Senate debates
Tuesday, 10 November 2015
Adjournment
Adoption
7:20 pm
Zed Seselja (ACT, Liberal Party) Share this | Link to this | Hansard source
Yesterday, I had the great privilege of attending, with Deborra-lee Furness and the team at Adopt Change, led by Jane Hunt, the launch of National Adoption Awareness Week 2015. National Adoption Awareness Week was founded by Deborra-Lee Furness in 2008 and is designed to raise awareness of adoption and provide education on the support needs of children and families. This offers real encouragement to the thousands of Australian families who are ready, willing and able to embrace those children in need and give them a stable home.

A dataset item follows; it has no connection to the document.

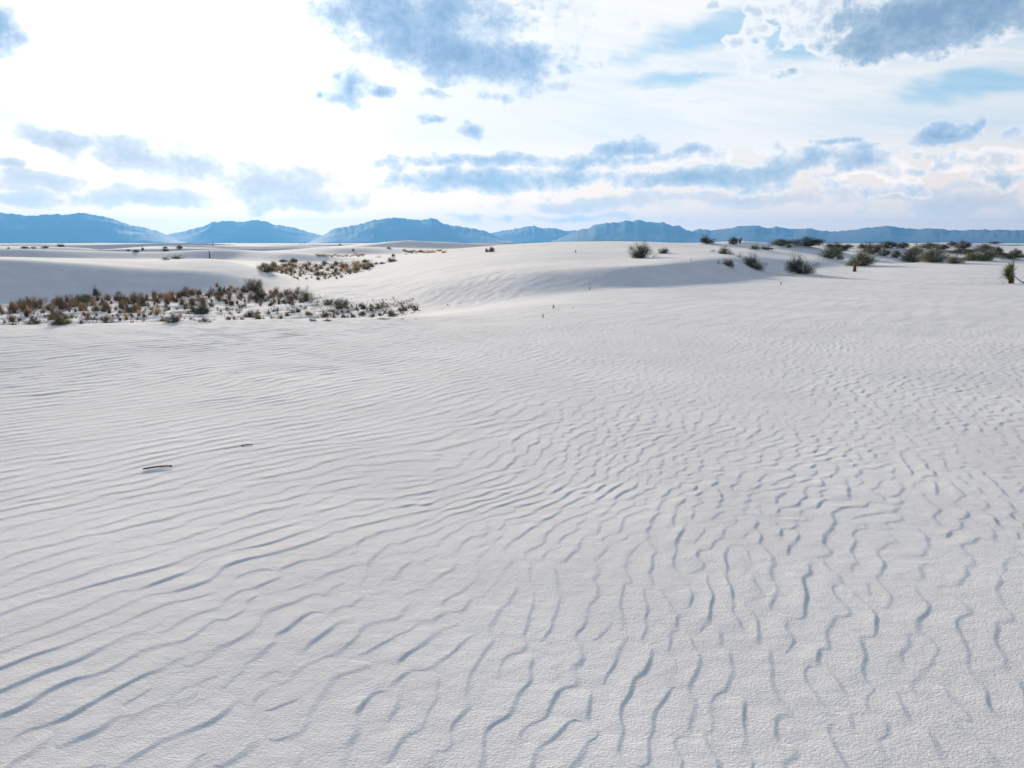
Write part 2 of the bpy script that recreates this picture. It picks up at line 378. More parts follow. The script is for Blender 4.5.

I would like to acknowledge the great work that Adopt Change do in this space. In August, Adopt Change released the Modern families: attitudes and perceptions of adoption in Australia research report, which provided information that showed there is an overwhelming sense from the community that Australia can be doing more for adoption. People want to see the red tape removed that currently makes it so hard to adopt. More than that, what they want to see is some of the entrenched attitudes against adoption, in parts of the system, removed and overcome, for the sake of vulnerable kids. There are statistics that make it very clear that this is an issue, like the 15,000 children in Australia that have been in out-of-home care for more than two years and are not with a relative, or the fact that, on average, a child in out-of-home care will be moved between six different families. It is not stable long-term, and Adopt Change is working to bring more awareness to this issue and to really help these children.

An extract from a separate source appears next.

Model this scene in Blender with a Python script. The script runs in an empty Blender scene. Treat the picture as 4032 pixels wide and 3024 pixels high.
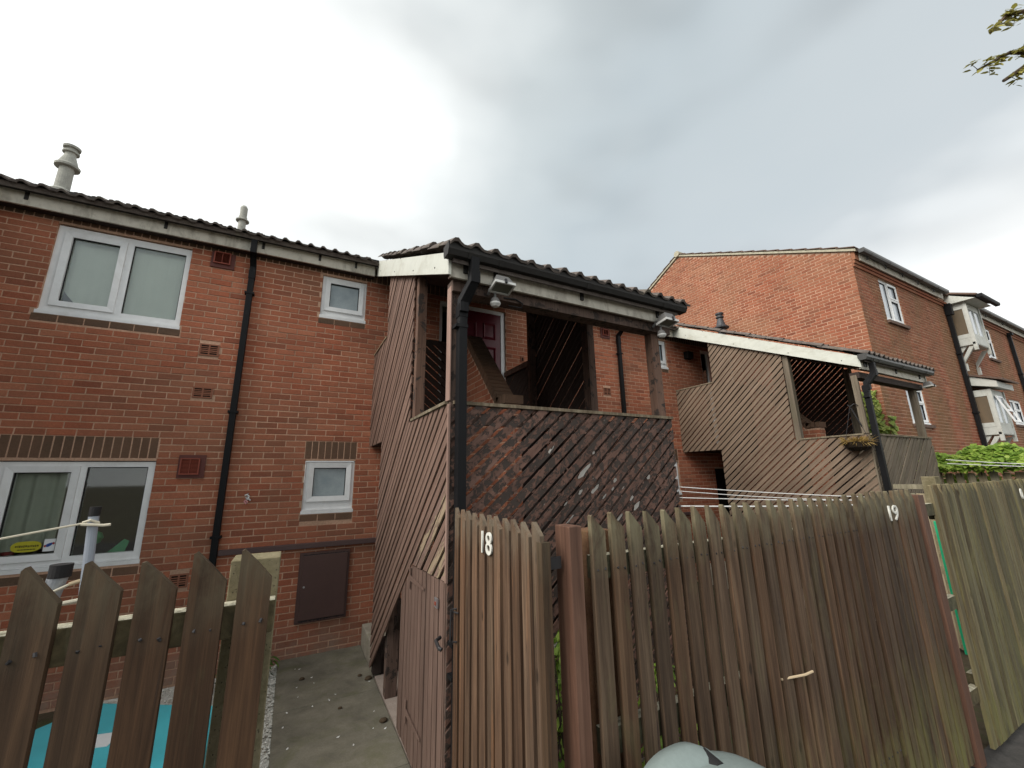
import bpy, math, random
from mathutils import Vector as V, Matrix
R = random.Random(11)
S = bpy.context.scene
COL = S.collection

# ------------------------------------------------------------------ camera
def cam_axes(y, p, r):
    cy, sy, cp, sp, cr, sr = math.cos(y), math.sin(y), math.cos(p), math.sin(p), math.cos(r), math.sin(r)
    right = V((cy, sy, 0)); fwd = V((-sy*cp, cy*cp, sp)); up = right.cross(fwd)
    return cr*right + sr*up, -sr*right + cr*up, fwd
AX, AY, AF = cam_axes(-0.49097, 0.22633, -0.01843)
FL = 0.78883352*0.5                    # focal length / image width
cam_d = bpy.data.cameras.new('camera'); cam = bpy.data.objects.new('camera', cam_d); COL.objects.link(cam)
cam_d.sensor_fit = 'HORIZONTAL'; cam_d.sensor_width = 36; cam_d.lens = 36*FL
cam_d.clip_start = 0.05; cam_d.clip_end = 2000
cam.matrix_world = Matrix(((AX.x, AY.x, -AF.x, 0), (AX.y, AY.y, -AF.y, 0), (AX.z, AY.z, -AF.z, 0), (0, 0, 0, 1)))
S.camera = cam
def view_score(p):
    """how large a piece at p shows (0 outside the frame)"""
    d = p.dot(AF)
    if d < .2: return 0
    x = FL*p.dot(AX)/d; y = FL*p.dot(AY)/d
    return 1/d**2 if abs(x) < .52 and abs(y) < .39 else 0

# ------------------------------------------------------------------ world and sun
SUN_DIR = V((-0.76, -0.20, 0.62)).normalized()
W = bpy.data.worlds.new('World'); S.world = W; W.use_nodes = True
def build_world():
    nt = W.node_tree; N = nt.nodes; L = nt.links; N.clear()
    out = N.new('ShaderNodeOutputWorld'); bg = N.new('ShaderNodeBackground'); bg2 = N.new('ShaderNodeBackground'); add = N.new('ShaderNodeMixShader')
    sky = N.new('ShaderNodeTexSky'); sky.sky_type = 'NISHITA'; sky.sun_disc = False
    sky.sun_elevation = math.asin(SUN_DIR.z); sky.sun_rotation = math.atan2(SUN_DIR.x, SUN_DIR.y)
    L.new(sky.outputs[0], bg.inputs[0]); bg.inputs[1].default_value = 0.1
    tc = N.new('ShaderNodeTexCoord')
    def noise(scale, det, sx, sy, sz, ox):
        mp = N.new('ShaderNodeMapping'); mp.inputs['Scale'].default_value = (sx, sy, sz); mp.inputs['Location'].default_value = (ox, .3, .7)
        n = N.new('ShaderNodeTexNoise'); n.inputs['Scale'].default_value = scale; n.inputs['Detail'].default_value = det; n.inputs['Roughness'].default_value = .5
        L.new(tc.outputs['Generated'], mp.inputs[0]); L.new(mp.outputs[0], n.inputs['Vector']); return n.outputs['Fac']
    def mth(op, a, b, c=None):
        m = N.new('ShaderNodeMath'); m.operation = op
        for i, q in enumerate((a, b, c)):
            if q is None: continue
            if isinstance(q, (int, float)): m.inputs[i].default_value = q
            else: L.new(q, m.inputs[i])
        return m.outputs[0]
    dp = N.new('ShaderNodeVectorMath'); dp.operation = 'DOT_PRODUCT'
    L.new(tc.outputs['Generated'], dp.inputs[0]); dp.inputs[1].default_value = V((-0.62, 0.42, 0.62)).normalized()
    g = mth('MULTIPLY_ADD', dp.outputs['Value'], .5, .5)                 # 1 where the cloud is thin and bright, 0 opposite
    n1 = noise(1.7, 4, 1, 1, 1.8, 3.1); n2 = noise(4.0, 5, 1, 1, 2.0, 8.2)
    v = mth('ADD', g, mth('MULTIPLY_ADD', n1, .30, -.15)); v = mth('ADD', v, mth('MULTIPLY_ADD', n2, .07, -.035))
    rp = N.new('ShaderNodeValToRGB'); cr = rp.color_ramp
    pts = [(0.0, (.80, .80, .78)), (.30, (.66, .66, .64)), (.46, (.335, .36, .37)), (.60, (.30, .335, .35)), (.70, (.35, .38, .385)), (.80, (.47, .49, .485)), (.92, (.74, .75, .73)), (1.0, (1.6, 1.6, 1.54))]
    while len(cr.elements) < len(pts): cr.elements.new(.5)
    for e, (p, c) in zip(cr.elements, pts): e.position = p; e.color = (*c, 1)
    L.new(v, rp.inputs[0])
    n3 = noise(2.3, 2.5, .55, 1.0, 2.2, 5.7); n4 = noise(1.2, 3, 1, 1, 1, 1.9)
    sh = N.new('ShaderNodeMapRange'); L.new(n3, sh.inputs[0]); sh.inputs[1].default_value = .46; sh.inputs[2].default_value = .74; sh.inputs[3].default_value = 1.0; sh.inputs[4].default_value = .74; sh.interpolation_type = 'SMOOTHSTEP'
    vm = N.new('ShaderNodeVectorMath'); vm.operation = 'SCALE'; L.new(rp.outputs[0], vm.inputs[0]); L.new(sh.outputs[0], vm.inputs['Scale'])
    L.new(vm.outputs[0], bg2.inputs[0]); bg2.inputs[1].default_value = 1.0
    add.inputs[0].default_value = .93
    L.new(bg.outputs[0], add.inputs[1]); L.new(bg2.outputs[0], add.inputs[2]); L.new(add.outputs[0], out.inputs[0])
build_world()
sun_d = bpy.data.lights.new('sun', 'SUN'); sun = bpy.data.objects.new('sun', sun_d); COL.objects.link(sun)
sun_d.energy = 1.5; sun_d.angle = math.radians(36); sun_d.color = (1, .95, .88)
sun.rotation_euler = SUN_DIR.to_track_quat('Z', 'Y').to_euler(); sun.location = (0, 0, 30)
S.view_settings.view_transform = 'Standard'; S.view_settings.look = 'None'
S.view_settings.exposure = 1.0; S.view_settings.gamma = 1; S.view_settings.use_curve_mapping = False
S.render.engine = 'CYCLES'

# ------------------------------------------------------------------ materials
class NT:
    def __init__(s, name):
        s.m = bpy.data.materials.new(name); s.m.use_nodes = True; s.t = s.m.node_tree; s.t.nodes.clear()
        s.out = s.t.nodes.new('ShaderNodeOutputMaterial')
    def n(s, typ, ins=None, **at):
        k = s.t.nodes.new(typ)
        for a, v in at.items(): setattr(k, a, v)
        for i, v in (ins or {}).items():
            if isinstance(v, bpy.types.NodeSocket): s.t.links.new(v, k.inputs[i])
            else: k.inputs[i].default_value = v
        return k
    def geo(s): return s.n('ShaderNodeNewGeometry').outputs['Position']
    def loc(s, k=17.0):
        r = s.n('ShaderNodeObjectInfo').outputs['Random']
        o = s.n('ShaderNodeTexCoord').outputs['Object']
        m = s.n('ShaderNodeVectorMath', {0: s.n('ShaderNodeCombineXYZ', {0: r, 1: r, 2: r}).outputs[0], 1: (k, k*2.3, k*1.7)}, operation='MULTIPLY')
        return s.n('ShaderNodeVectorMath', {0: o, 1: m.outputs[0]}, operation='ADD').outputs[0]
    def rnd(s): return s.n('ShaderNodeObjectInfo').outputs['Random']
    def noise(s, vec, sc, det=4, rough=.55, dist=0.0):
        if not isinstance(sc, (int, float)):
            vec = s.n('ShaderNodeMapping', {'Vector': vec, 'Scale': sc}).outputs[0]; sc = 1
        return s.n('ShaderNodeTexNoise', {'Vector': vec, 'Scale': sc, 'Detail': det, 'Roughness': rough, 'Distortion': dist}).outputs['Fac']
    def ramp(s, f, pts, interp='LINEAR'):
        k = s.n('ShaderNodeValToRGB', {0: f}); c = k.color_ramp; c.interpolation = interp
        while len(c.elements) < len(pts): c.elements.new(.5)
        for e, (p, q) in zip(c.elements, pts):
            e.position = p; e.color = (*q, 1) if not isinstance(q, (int, float)) else (q, q, q, 1)
        return k.outputs[0]
    def mix(s, f, a, b, mode='MIX'):
        k = s.n('ShaderNodeMix', data_type='RGBA', blend_type=mode)
        for i, v in ((0, f), (6, a), (7, b)):
            if isinstance(v, bpy.types.NodeSocket): s.t.links.new(v, k.inputs[i])
            elif i == 0: k.inputs[0].default_value = v
            else: k.inputs[i].default_value = (*v, 1) if len(v) == 3 else v
        return k.outputs[2]
    def math(s, op, a, b=0.0): return s.n('ShaderNodeMath', {0: a, 1: b}, operation=op).outputs[0]
    def gain(s, c, f, lo, hi):              # multiply a colour by a value that runs lo..hi with f
        g = s.n('ShaderNodeMapRange', {0: f, 3: lo, 4: hi}).outputs[0]
        return s.mix(1.0, c, s.n('ShaderNodeCombineXYZ', {0: g, 1: g, 2: g}).outputs[0], 'MULTIPLY')
    def fin(s, col, rough=.8, bump=None, bs=.3, bd=.004, spec=.3, metal=0.0, **kw):
        ins = {'Base Color': col if isinstance(col, bpy.types.NodeSocket) else (*col, 1), 'Roughness': rough, 'Specular IOR Level': spec, 'Metallic': metal}
        ins.update(kw)
        p = s.n('ShaderNodeBsdfPrincipled', ins)
        if bump is not None:
            b = s.n('ShaderNodeBump', {'Height': bump, 'Strength': bs, 'Distance': bd}); s.t.links.new(b.outputs[0], p.inputs['Normal'])
        s.t.links.new(p.outputs[0], s.out.inputs[0]); return s.m

def m_brick(name, bright=1.0, stain=(.235, .125, .078), amt=.55, green=0.0):
    t = NT(name); P = t.geo(); k = lambda c: tuple(x*bright for x in c)
    tint = t.n('ShaderNodeAttribute', attribute_name='tint').outputs['Fac']
    c = t.ramp(tint, [(0, k((.220, .075, .044))), (.2, k((.285, .091, .050))), (.42, k((.335, .113, .062))), (.62, k((.290, .104, .060))), (.8, k((.355, .134, .076))), (.86, (.105, .068, .046)), (1, (.125, .082, .056))])
    f = t.noise(P, 55, 6, .7); c = t.gain(c, f, .55, 1.4)
    c = t.gain(c, t.noise(P, (2.4, 2.4, .32), 5, .65, .6), .80, 1.18)
    f2 = t.noise(P, 190, 2, .6); c = t.gain(c, f2, .72, 1.25)
    big = t.noise(P, 1.1, 5, .6, .4); c = t.mix(t.ramp(big, [(.40, 0), (.68, amt)]), c, stain)
    if green: c = t.mix(t.ramp(t.noise(P, (.9, .9, .25), 5, .65, .6), [(.40, 0), (.60, green)]), c, (.155, .125, .055))
    eff = t.noise(P, 2.3, 6, .7); z = t.n('ShaderNodeSeparateXYZ', {0: P}).outputs[2]
    low = t.n('ShaderNodeMapRange', {0: z, 1: -1.55, 2: -1.95, 3: 0.0, 4: 1.0}).outputs[0]
    c = t.mix(t.math('MULTIPLY', t.ramp(eff, [(.36, 0), (.58, .85)]), low), c, (.30, .22, .17))
    return t.fin(c, .9, t.math('ADD', f, f2), .55, .0035, .2)
def m_mortar():
    t = NT('mortar'); P = t.geo(); f = t.noise(P, 40, 5, .7)
    c = t.ramp(f, [(.3, (.43, .26, .175)), (.6, (.62, .395, .28)), (.8, (.70, .50, .38))])
    c = t.mix(t.ramp(t.noise(P, 1.3, 5, .6), [(.42, 0), (.7, .55)]), c, (.24, .16, .11))
    return t.fin(c, .95, f, .4, .003, .1)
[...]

Earlier in the year, Senator Jo Lindgren and I called on the federal government to work with the states to make adoption reform a high priority. There are many other senators and members in this place who will want to join us in this push. I note the public comments of Andrew Hastie as one of a number in recent times who is joining in this significant and important push. I know there is great support in this place as well, and, in coming days in this place, I look forward to bringing forward a motion to this effect.
This is in many ways a national tragedy. Unfortunately, we see far too many children in a situation where they do not get the kind of stability they deserve. I want to reflect on the statistics for a moment: 15,000 children have been in out-of-home care for more than two years and are not with a relative. Those are children who the courts have deemed are unable to return to their birth families, for various reasons. Usually it is because of serious dysfunction. There is an inability, for whatever reason, of the parents to look after these children. There is sometimes the most serious neglect and the most serious abuse.

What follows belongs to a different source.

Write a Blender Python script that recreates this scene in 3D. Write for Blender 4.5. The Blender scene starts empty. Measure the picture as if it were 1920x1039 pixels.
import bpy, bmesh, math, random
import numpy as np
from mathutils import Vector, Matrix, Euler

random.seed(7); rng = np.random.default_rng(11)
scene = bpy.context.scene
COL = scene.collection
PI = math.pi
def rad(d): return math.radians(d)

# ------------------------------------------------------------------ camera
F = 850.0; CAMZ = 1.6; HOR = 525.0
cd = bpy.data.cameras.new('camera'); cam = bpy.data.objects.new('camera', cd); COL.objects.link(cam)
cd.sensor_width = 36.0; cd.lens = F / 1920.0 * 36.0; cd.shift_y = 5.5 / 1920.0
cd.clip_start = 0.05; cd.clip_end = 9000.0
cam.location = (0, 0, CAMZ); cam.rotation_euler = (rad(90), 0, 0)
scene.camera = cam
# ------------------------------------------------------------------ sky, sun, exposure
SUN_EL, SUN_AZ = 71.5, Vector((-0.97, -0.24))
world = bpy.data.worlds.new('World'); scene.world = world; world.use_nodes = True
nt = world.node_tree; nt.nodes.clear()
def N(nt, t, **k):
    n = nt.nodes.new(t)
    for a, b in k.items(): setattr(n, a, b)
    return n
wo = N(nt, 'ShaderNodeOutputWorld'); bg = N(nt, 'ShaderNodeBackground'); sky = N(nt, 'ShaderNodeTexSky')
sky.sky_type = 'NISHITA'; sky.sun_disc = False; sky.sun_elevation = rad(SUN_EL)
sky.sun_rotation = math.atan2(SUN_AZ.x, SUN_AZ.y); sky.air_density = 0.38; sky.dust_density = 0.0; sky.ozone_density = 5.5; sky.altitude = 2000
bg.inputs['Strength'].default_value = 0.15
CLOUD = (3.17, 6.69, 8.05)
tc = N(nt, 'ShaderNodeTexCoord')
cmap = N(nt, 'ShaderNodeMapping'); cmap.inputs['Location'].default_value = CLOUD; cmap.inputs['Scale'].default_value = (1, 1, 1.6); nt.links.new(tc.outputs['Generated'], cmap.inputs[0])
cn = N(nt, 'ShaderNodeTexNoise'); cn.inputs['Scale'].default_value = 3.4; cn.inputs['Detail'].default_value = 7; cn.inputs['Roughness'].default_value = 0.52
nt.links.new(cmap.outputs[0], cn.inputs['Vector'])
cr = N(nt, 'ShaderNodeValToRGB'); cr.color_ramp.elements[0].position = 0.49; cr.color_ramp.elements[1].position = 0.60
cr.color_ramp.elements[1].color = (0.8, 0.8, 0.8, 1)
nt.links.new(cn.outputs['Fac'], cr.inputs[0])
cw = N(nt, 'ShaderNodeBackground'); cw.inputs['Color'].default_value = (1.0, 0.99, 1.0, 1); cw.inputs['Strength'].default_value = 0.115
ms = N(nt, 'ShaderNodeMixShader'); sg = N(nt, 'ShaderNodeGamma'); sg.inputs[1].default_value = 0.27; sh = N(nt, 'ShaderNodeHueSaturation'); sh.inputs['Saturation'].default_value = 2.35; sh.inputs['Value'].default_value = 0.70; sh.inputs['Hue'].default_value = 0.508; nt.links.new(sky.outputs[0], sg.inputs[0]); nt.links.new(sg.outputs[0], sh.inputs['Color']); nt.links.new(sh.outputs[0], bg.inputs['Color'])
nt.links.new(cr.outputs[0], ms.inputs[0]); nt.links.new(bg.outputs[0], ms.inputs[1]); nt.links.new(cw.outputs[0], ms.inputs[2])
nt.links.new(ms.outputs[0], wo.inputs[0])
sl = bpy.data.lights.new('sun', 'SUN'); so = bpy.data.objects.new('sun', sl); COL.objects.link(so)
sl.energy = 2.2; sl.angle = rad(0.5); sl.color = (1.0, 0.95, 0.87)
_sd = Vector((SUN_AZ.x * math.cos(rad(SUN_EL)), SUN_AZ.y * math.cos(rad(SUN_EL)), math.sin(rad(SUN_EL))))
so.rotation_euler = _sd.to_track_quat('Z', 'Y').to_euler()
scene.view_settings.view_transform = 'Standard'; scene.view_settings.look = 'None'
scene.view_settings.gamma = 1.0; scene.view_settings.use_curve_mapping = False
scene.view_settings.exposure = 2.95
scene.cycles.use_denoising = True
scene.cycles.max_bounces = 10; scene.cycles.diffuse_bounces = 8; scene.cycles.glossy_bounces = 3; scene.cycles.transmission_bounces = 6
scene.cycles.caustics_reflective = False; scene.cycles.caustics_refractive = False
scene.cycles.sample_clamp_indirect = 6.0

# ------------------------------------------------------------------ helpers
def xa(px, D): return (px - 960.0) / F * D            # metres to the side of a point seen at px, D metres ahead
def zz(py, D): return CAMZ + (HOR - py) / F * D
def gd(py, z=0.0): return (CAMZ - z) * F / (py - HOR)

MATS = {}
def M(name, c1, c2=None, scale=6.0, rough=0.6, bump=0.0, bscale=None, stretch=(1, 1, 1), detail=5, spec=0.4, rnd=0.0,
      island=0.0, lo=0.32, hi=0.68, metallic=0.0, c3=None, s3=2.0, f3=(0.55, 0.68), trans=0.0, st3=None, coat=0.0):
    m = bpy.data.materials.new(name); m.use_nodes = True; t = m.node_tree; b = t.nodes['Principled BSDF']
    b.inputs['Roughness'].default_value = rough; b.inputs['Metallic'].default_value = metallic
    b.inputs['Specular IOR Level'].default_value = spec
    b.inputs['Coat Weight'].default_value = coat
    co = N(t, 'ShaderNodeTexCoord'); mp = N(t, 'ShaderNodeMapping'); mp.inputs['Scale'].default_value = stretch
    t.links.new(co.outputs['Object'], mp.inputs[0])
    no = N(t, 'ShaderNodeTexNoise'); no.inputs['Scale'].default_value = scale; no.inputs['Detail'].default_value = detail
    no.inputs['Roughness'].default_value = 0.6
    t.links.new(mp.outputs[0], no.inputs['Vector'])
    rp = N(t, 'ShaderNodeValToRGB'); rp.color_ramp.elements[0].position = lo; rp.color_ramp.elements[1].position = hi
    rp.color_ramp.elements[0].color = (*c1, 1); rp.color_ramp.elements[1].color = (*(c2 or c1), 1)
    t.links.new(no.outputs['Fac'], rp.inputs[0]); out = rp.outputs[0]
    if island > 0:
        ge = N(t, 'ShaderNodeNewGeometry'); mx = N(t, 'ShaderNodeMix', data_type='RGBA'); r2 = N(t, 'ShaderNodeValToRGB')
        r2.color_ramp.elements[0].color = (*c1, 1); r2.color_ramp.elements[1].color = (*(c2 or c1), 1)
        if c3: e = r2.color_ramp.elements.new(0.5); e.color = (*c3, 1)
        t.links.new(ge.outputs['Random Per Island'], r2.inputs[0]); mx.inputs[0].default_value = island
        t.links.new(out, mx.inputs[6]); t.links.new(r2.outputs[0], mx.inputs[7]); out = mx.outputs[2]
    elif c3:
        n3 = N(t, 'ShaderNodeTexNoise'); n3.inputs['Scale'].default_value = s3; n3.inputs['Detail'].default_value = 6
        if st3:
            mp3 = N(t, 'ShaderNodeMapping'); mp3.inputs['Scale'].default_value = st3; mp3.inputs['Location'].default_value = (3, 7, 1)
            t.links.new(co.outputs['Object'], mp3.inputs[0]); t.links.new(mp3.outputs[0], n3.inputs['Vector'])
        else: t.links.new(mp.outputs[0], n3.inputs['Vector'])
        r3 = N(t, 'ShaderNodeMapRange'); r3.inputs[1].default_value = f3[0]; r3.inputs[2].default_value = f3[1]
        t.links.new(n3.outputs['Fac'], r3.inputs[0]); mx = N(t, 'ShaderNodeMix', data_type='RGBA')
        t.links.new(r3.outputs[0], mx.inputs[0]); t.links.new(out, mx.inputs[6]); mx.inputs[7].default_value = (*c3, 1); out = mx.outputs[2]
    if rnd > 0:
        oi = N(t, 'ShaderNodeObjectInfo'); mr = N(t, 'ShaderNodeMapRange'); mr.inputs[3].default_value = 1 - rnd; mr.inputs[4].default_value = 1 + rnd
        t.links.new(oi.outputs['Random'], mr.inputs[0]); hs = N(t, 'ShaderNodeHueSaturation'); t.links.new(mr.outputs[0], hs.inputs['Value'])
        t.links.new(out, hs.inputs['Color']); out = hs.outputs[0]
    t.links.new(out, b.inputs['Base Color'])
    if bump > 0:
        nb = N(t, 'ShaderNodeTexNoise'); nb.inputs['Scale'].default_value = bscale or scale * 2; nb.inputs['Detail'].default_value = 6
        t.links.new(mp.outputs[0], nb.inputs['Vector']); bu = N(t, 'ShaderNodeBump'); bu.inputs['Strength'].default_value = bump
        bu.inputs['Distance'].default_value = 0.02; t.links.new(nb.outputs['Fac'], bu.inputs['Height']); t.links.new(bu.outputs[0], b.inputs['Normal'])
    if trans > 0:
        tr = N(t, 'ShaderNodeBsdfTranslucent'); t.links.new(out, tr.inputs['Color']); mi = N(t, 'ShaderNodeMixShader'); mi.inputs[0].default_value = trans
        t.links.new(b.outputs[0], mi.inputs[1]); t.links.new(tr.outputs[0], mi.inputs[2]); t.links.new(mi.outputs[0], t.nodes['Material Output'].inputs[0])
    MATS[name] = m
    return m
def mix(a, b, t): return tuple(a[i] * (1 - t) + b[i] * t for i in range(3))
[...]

The fundamental problem at the moment is that, whilst in some cases the courts and others are acting to take kids out of these abusive and neglectful situations, I believe that, through our system, through having such a strong bias against adoption in this country, we are re-traumatising these kids. We do not give them the stability they deserve, when there are families who wish to adopt and who are capable of adopting. We see these children move again and again. Think about the trauma that causes. Think about what that does to a young child's brain development. Then we see some children ending up in residential care. They are seen as the hardest cases. I believe no case is hopeless, but they are the kids who we end up spending the most money on, and sometimes, unfortunately, without success in giving them the kinds of life opportunities that we would hope for—that I want for my children, that we would all want for children everywhere.
The work that has been done this week and more broadly by Adopt Change is critical in shaping policies. The community is with us on this. The statistics show that the community wants change. But, unfortunately, there are aspects of the bureaucracy, aspects of the political class, who are anti-adoption and therefore are denying these children their God-given right to stability and to a safe, nurturing and loving family home. I commend the work of Adopt Change. I think there should be much more awareness and much more said about this issue.